Why Is There Hysteria Over Radical Islam Hearings?


Congressman Peter King's hearings on the alarming radicalization of young Muslims has met a firestorm of criticism. I would agree with some critics that these hearings should explore all domestic terrorism rather than just Islamist, including domestic fascist and armed racist cults. However, we cannot pretend that there is no Muslim problem.

Two important Muslim witnesses at the hearings include Dr. Zhudi Jasser and Asra Nomani. Jasser is founder of the American Islamic Forum for Democracy, which urges Muslims to assume the responsibilities of democracy along with its rights, respecting US law above Sharia. Asra Nomani, a Wall Street Journal correspondent and much in demand Muslim author, absolutely agrees. She has staked her own claim with a fight for women's rights within Islam.

Islam is a religion, but it has always been more: a way of life that includes not only private belief but communal as well. Therein lies the problem. The documents that govern Islam (Koran, Hadith (sayings), and sharia (religious law) were not written down until well after the death of the Prophet and his circle. It is very difficult for religious scholars, not to mention practicing Muslims themselves, to determine the original intent of the Prophet-a problem not faced by any of the other great religions.

Judaism has a clear line of evolution and change, from fierce tribal beginnings to a universal monotheism; it supports a variety of interpretations, from traditional to modern, pious to atheist. Christianity, an offspring of Judaism, has gone through many phases and internal wars, but the initial messages of Jesus remained unchanged. The problem for Christians was to live up to those spiritual, loving, and peaceful words of their faith's charismatic founder.

Islam had a founder with two very different lives. The first ten years of his ministry were as a missionary, a spiritual man driven by his belief in one God. His last ten years were spent as military leader with the mission to convert all Arab tribes by force, if necessary, to create a Community of God. This process was bloody, often genocidal, and terrible-until Mohammad was able to return to Mecca as an unquestioned Arab religious and political dictator. He died before seeing the spread of his faith.

Muslims who think of themselves as a peaceful community draw their religious sources from the Prophet's first ten years. During that period, he preached tolerance, love of learning, and all of the other peaceful pronouncements that they cite today.

However, Militants, who can quote scripture too, derive their theology from the last ten years of the Prophet's life.

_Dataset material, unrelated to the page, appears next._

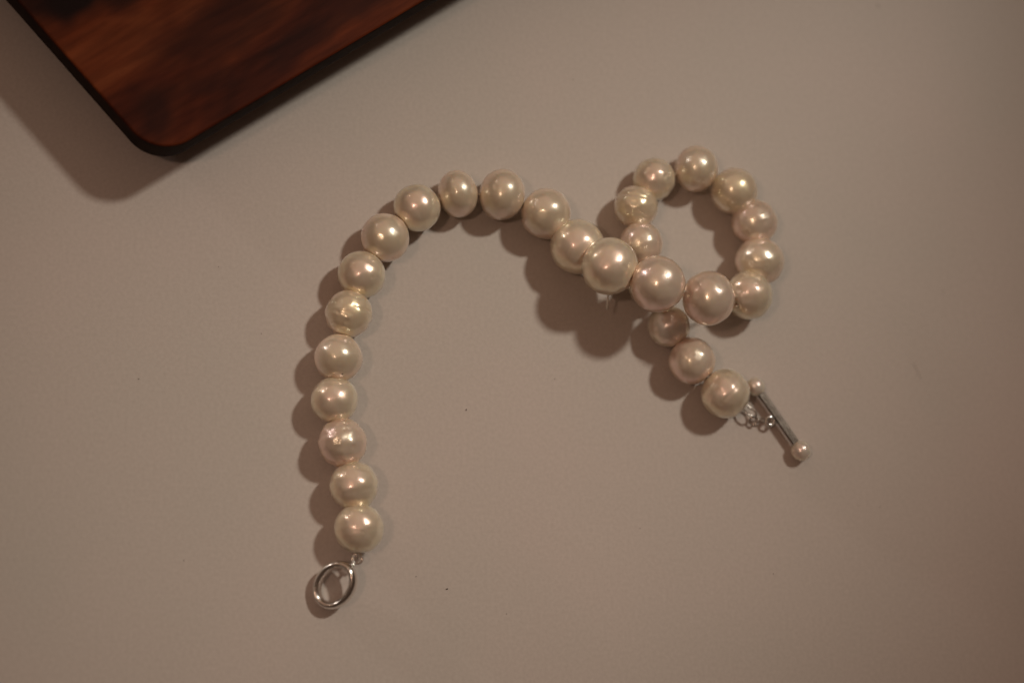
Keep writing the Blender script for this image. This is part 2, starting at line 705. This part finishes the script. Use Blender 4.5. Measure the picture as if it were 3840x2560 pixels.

It is here that they quote the Prophet as saying that they should offer conquered people a chance to convert, and if they don't, kill them and take their women into slavery. Here we read that Muslims should hunt down polytheists everywhere (Hindus, for example) and kill them. It is here that we find “death for blasphemy” and cutting off hands and feet of thieves. It is here that Jews are described as descendants of apes and monkeys. And it is here that the blueprint is spelled out for conquering the world until everyone worships Allah.

The Islamist militants, when confronted with the religious contradictions between the earlier and later Mohammad, say that the later was the “final word,” canceling out the conciliatory and peaceful earlier Mohammad.

Muslims who adhere more to the early Mohammad have a better chance of integrating into modern society. Some suggest purging Islam of all sorts of constructs that no longer valid, such as the blasphemy laws and the unjust subjection of women. But every time someone proposes such a thing, as did the late Governor of the Punjab Province in Pakistan and a Christian Member of Parliament, they are targeted and murdered, to the cheers of and street mobs and Islamist lawyers.

Supporters of the later Mohammad cannot really prevail. They have outraged not only their Western targets (9/11, etc.), but even more moderate Muslims. Islam faces internal warfare far more dangerous than the radical war against the modern world.